Seharusnya dalam membuat izin IUP mempertimbangkan kepentingan warga masyarakat terhadap layanan publik terhadap sarana transportasi, atau kerena ketidakjelasan iuran atau pungutan yang dilakukan terhadap pengusaha IUP yang melintasi jalan publik berapa besarnya, siapa yang mengelola dan mengluarkan izin.

Bukan rahasia lagi, kalau setiap angkutan batubara dimintai pungutan atau istilah uang jalan oleh oknum masyarakat atau instansi. Hal inilah yang harus ditertibkan.

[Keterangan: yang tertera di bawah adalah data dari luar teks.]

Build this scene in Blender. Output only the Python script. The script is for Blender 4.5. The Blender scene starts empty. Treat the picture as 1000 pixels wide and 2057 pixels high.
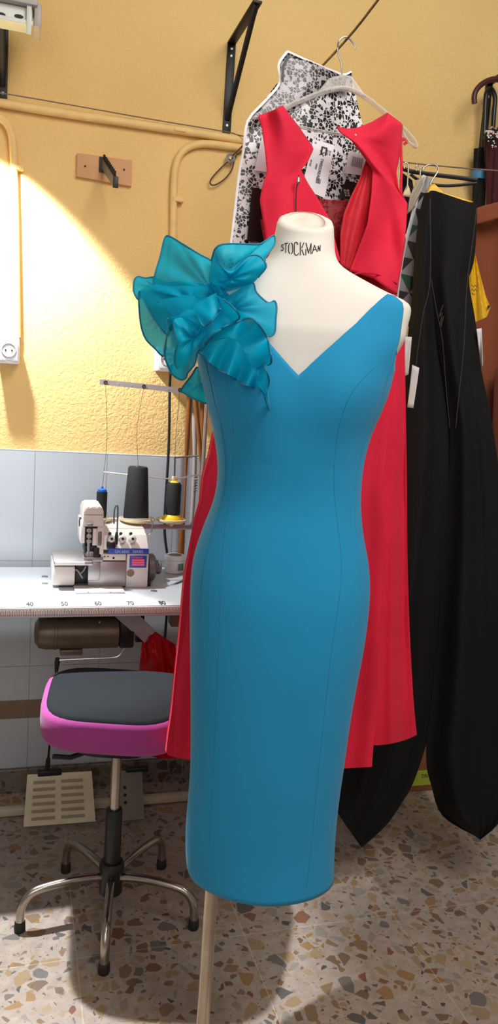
import bpy, bmesh, math, random
from math import sin, cos, pi, radians, sqrt, exp
from mathutils import Vector, Matrix
from mathutils.bvhtree import BVHTree
random.seed(7)
SC = bpy.context.scene
COL = SC.collection

# ------------------------------------------------------------------ camera frame
F = 1554.0; YAW, PIT, ROL = radians(16.84), radians(8.52), radians(3.89)
H = 1.30; W = 2.42                       # eye height, distance to the back wall
fw = Vector((sin(YAW)*cos(PIT), cos(YAW)*cos(PIT), -sin(PIT)))
r0 = Vector((cos(YAW), -sin(YAW), 0)); u0 = r0.cross(fw)
RT = cos(ROL)*r0 + sin(ROL)*u0; UP = cos(ROL)*u0 - sin(ROL)*r0
nn = Vector((sin(YAW), cos(YAW), 0)); ee = Vector((cos(YAW), -sin(YAW), 0))
EYE = Vector((0, 0, H))
def ray(px, py): return fw + (px-500)/F*RT + (1028.5-py)/F*UP
def pv(px, py, D):                       # photo measurement -> (sideways, distance, height)
    d = ray(px, py); t = D/d.dot(nn)
    return (t*d.dot(ee), D, H + t*d.z)
def vf(s, d, z): return s*ee + d*nn + Vector((0, 0, z))
class Slant:                              # a hanging plane turned a little away from the eye
    def __init__(s, d): s.d = d
    def __add__(s, o): return Slant(s.d+o)
    def __sub__(s, o): return Slant(s.d-o)
    def at(s, px): return s.d + .00046*(px-335)
def pw(px, py, D): return vf(*pv(px, py, D.at(px) if isinstance(D, Slant) else D))
def py_(px, py, y):
    d = ray(px, py); return EYE + d*(y/d.y)
def pz_(px, py, z):
    d = ray(px, py); return EYE + d*((z-H)/d.z)
def proj(p):
    v = p - EYE; k = v.dot(fw)
    return (500 + F*v.dot(RT)/k, 1028.5 - F*v.dot(UP)/k)

# ------------------------------------------------------------------ materials
def lin(c): return tuple(((x/255)/12.92 if x/255 <= .04045 else ((x/255+.055)/1.055)**2.4) for x in c[:3]) + (1,)
class NT:
    def __init__(s, name):
        s.m = bpy.data.materials.new(name); s.m.use_nodes = True
        s.t = s.m.node_tree; s.n = s.t.nodes; s.b = s.n['Principled BSDF']; s.out = s.n['Material Output']
    def add(s, k, **kw):
        n = s.n.new(k)
        for a, v in kw.items(): setattr(n, a, v)
        return n
    def l(s, a, b): s.t.links.new(a, b)
    def math(s, op, a, b=None, c=None):
        n = s.add('ShaderNodeMath', operation=op)
        for i, x in enumerate((a, b, c)):
            if x is None: continue
            if isinstance(x, (int, float)): n.inputs[i].default_value = x
            else: s.l(x, n.inputs[i])
        return n.outputs[0]
    def mix(s, f, a, b):
        n = s.add('ShaderNodeMix', data_type='RGBA')
        for i, x in ((0, f), (6, a), (7, b)):
            if isinstance(x, (int, float, tuple)): n.inputs[i].default_value = x
            else: s.l(x, n.inputs[i])
        return n.outputs[2]
    def ramp(s, f, stops, interp='LINEAR'):
        n = s.add('ShaderNodeValToRGB'); s.l(f, n.inputs[0]); e = n.color_ramp; e.interpolation = interp
        while len(e.elements) < len(stops): e.elements.new(.5)
        for q, (p, c) in zip(e.elements, stops): q.position = p; q.color = c
        return n.outputs[0]
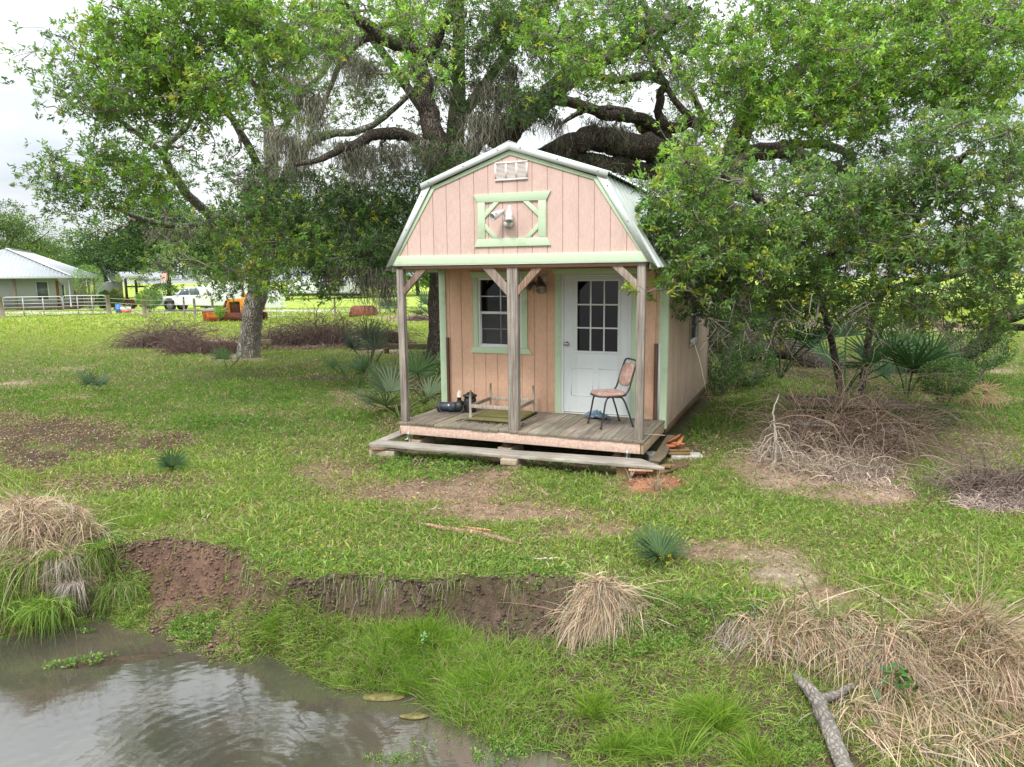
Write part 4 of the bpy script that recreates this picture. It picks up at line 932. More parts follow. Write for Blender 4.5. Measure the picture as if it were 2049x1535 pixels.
for a in [  # px, py, Y, rx, ry, density, palette, tips
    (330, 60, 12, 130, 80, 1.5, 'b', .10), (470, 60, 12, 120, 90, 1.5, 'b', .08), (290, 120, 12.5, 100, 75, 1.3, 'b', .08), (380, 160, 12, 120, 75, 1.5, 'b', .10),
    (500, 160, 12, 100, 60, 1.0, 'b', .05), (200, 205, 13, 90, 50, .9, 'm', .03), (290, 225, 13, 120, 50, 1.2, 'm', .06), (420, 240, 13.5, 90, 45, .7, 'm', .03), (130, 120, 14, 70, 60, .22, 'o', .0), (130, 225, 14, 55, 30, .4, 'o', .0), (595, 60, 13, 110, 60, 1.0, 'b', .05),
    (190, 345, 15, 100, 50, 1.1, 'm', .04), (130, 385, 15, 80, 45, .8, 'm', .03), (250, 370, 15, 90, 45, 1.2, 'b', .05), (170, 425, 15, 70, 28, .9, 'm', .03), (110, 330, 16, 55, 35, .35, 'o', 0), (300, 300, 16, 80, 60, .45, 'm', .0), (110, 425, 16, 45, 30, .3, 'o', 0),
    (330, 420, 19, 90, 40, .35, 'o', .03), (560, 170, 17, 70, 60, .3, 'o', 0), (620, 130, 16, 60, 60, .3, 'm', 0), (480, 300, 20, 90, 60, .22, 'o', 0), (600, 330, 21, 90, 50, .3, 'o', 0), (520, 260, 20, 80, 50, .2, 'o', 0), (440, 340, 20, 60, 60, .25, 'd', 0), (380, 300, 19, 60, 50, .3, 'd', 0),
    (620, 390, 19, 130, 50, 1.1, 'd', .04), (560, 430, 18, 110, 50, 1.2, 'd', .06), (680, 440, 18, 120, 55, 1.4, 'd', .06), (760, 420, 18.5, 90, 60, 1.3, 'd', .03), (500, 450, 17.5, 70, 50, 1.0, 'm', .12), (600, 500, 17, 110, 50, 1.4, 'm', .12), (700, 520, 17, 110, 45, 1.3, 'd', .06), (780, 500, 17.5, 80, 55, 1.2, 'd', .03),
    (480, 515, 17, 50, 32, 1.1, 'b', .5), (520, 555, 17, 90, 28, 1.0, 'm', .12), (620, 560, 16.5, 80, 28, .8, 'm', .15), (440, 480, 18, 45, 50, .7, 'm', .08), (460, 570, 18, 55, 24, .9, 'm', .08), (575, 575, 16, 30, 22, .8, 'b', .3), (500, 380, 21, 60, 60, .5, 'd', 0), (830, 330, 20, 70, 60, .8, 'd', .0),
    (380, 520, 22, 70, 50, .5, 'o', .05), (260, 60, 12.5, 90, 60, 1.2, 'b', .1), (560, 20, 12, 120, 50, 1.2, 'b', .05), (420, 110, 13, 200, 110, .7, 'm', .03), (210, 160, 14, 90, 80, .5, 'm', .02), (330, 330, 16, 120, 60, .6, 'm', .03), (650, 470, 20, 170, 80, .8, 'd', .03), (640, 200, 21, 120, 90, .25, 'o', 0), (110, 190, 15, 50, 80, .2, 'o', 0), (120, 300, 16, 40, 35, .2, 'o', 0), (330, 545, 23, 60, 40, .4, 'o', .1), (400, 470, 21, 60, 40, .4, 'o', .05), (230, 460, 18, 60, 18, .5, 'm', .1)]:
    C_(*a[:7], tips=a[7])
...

Yang jelas Raperda hauling sangat diperlukan didalam usaha pertambangan, karena seharusnya ada aturan yang jelas, mana yang boleh dilewati jalan umum, hak dan kewajiban pelintas penggunaan jalan umum , biaya perawatan , pemeliharaan jalan, sehingga kepentingan masyarakat tidak dirugikan. Transparansi dan pajak akan dapat meningkatkan PAD dan perbaikan jalan publik.

Sungguh memperhatikan di Kaltim, provinsi yang kaya raya ini, tidak melakukan pengelolaan sarana transportasi. Hampir semua jalan provinsi rusak, bahkan tidak layak digunakan. Jalan yang mulus dan baik cuma jalan dari Kota Samarinda menuju Kota Balikpapan. Hal ini bisa dimengerti, karena Kota Balikpapan bebas IUP. Untuk Kota Samarinda sebagia ibukota provinsi tidak lebih baik jalan umumnya. Jalan yang baik hanya sepanjang kantor gubernur, dan sepanjang jalan Bhayangkara yang berjejer mall.

Filosofi yang ingin dibangun dengan adanya Reperda Hauling, menghargai hak warga masyarakat untuk mendapat pelayanan prima sebagai warga negara dalam penggunaan sarana transportasi, dan kejelasan aturan bagi pengusaha dalam penggunaan jalan umum. Sehingga kepentingan masyarakat tidak diabaikan. Pengusaha punya tanggujawab terhadap penggunaan hauling yang menggunakan jalan umum. Sehingga ada sinkronisasi kepentingan masyarakat dan pengusaha pemegang IUP. Jangan izin terus dikeluarkan, kepentingan masyarakat diabaikan, pengusaha senang, tidak keluarkan biaya. Ini jelas melanggar keadilaan warga, keadilan, kewajiban yang harus dilakukan oleh Pemerintah Provinsi Kaltim.

Ke depan DPRD Provinsi Kaltim, seyogyanya cepat merespon Reperda tersebut, dan Dinas Perhubungan juga melibatkan masyarakat dalam Reperda ini.